#### Exercise aim:
Using the data below, output the first line and every line after it up to and including the line containing "PI = math.pi", exactly as written and with nothing added.

#### Recorded information:
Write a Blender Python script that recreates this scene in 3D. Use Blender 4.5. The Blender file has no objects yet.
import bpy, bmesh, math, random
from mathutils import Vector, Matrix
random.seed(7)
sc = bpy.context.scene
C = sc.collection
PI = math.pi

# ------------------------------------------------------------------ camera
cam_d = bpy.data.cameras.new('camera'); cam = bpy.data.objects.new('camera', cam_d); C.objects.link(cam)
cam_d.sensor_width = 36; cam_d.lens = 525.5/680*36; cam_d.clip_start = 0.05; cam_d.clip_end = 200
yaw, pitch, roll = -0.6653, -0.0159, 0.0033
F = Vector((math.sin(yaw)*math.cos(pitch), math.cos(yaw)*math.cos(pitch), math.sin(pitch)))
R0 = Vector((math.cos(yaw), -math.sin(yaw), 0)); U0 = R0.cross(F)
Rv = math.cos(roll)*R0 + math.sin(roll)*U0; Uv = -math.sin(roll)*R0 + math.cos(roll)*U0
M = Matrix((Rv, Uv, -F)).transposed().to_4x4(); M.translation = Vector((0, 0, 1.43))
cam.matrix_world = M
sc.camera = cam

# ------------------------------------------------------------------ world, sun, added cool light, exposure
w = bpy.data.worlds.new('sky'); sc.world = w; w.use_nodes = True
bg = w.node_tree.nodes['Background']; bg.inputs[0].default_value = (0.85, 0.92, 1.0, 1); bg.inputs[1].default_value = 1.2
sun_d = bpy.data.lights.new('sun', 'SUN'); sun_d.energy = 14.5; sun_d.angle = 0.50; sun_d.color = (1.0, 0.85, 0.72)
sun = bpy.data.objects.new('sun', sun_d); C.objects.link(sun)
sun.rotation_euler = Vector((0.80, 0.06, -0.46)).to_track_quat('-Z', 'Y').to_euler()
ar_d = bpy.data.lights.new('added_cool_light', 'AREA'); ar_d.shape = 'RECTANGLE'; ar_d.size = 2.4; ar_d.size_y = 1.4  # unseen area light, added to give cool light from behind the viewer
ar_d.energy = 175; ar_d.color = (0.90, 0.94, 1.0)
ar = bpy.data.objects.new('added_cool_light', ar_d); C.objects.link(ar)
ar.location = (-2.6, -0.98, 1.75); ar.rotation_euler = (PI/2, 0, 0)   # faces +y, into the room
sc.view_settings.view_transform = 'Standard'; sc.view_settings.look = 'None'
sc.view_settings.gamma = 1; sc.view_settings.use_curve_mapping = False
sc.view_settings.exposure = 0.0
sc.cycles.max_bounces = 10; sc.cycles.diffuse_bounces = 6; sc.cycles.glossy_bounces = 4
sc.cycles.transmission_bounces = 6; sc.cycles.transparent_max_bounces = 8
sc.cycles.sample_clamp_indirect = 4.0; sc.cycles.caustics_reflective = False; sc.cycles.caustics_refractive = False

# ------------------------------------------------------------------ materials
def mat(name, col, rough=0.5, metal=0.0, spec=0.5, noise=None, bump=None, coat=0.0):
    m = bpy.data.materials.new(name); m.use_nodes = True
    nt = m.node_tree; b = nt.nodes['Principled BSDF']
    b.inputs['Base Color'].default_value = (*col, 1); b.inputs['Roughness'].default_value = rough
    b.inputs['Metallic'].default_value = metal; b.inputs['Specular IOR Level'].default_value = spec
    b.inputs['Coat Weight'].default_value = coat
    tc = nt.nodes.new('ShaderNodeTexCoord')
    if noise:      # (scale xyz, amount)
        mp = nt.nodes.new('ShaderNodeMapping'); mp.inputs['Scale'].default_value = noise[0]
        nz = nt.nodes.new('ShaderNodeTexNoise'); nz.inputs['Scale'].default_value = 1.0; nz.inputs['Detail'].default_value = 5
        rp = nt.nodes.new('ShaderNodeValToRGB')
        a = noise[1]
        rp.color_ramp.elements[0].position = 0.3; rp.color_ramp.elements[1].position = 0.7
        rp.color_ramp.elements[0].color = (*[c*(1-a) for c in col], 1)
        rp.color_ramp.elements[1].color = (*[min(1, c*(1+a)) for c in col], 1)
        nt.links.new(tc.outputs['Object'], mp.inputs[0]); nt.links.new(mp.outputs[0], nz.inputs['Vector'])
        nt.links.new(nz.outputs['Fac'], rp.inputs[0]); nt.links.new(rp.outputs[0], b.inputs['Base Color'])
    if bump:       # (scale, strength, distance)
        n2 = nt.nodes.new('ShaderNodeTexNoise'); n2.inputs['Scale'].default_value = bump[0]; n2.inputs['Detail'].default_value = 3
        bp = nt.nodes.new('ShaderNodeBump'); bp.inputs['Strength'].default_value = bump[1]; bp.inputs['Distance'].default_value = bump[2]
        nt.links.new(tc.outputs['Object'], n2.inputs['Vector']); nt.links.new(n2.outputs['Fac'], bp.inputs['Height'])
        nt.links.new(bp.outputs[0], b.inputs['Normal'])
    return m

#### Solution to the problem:
Write a Blender Python script that recreates this scene in 3D. Use Blender 4.5. The Blender file has no objects yet.
import bpy, bmesh, math, random
from mathutils import Vector, Matrix
random.seed(7)
sc = bpy.context.scene
C = sc.collection
PI = math.pi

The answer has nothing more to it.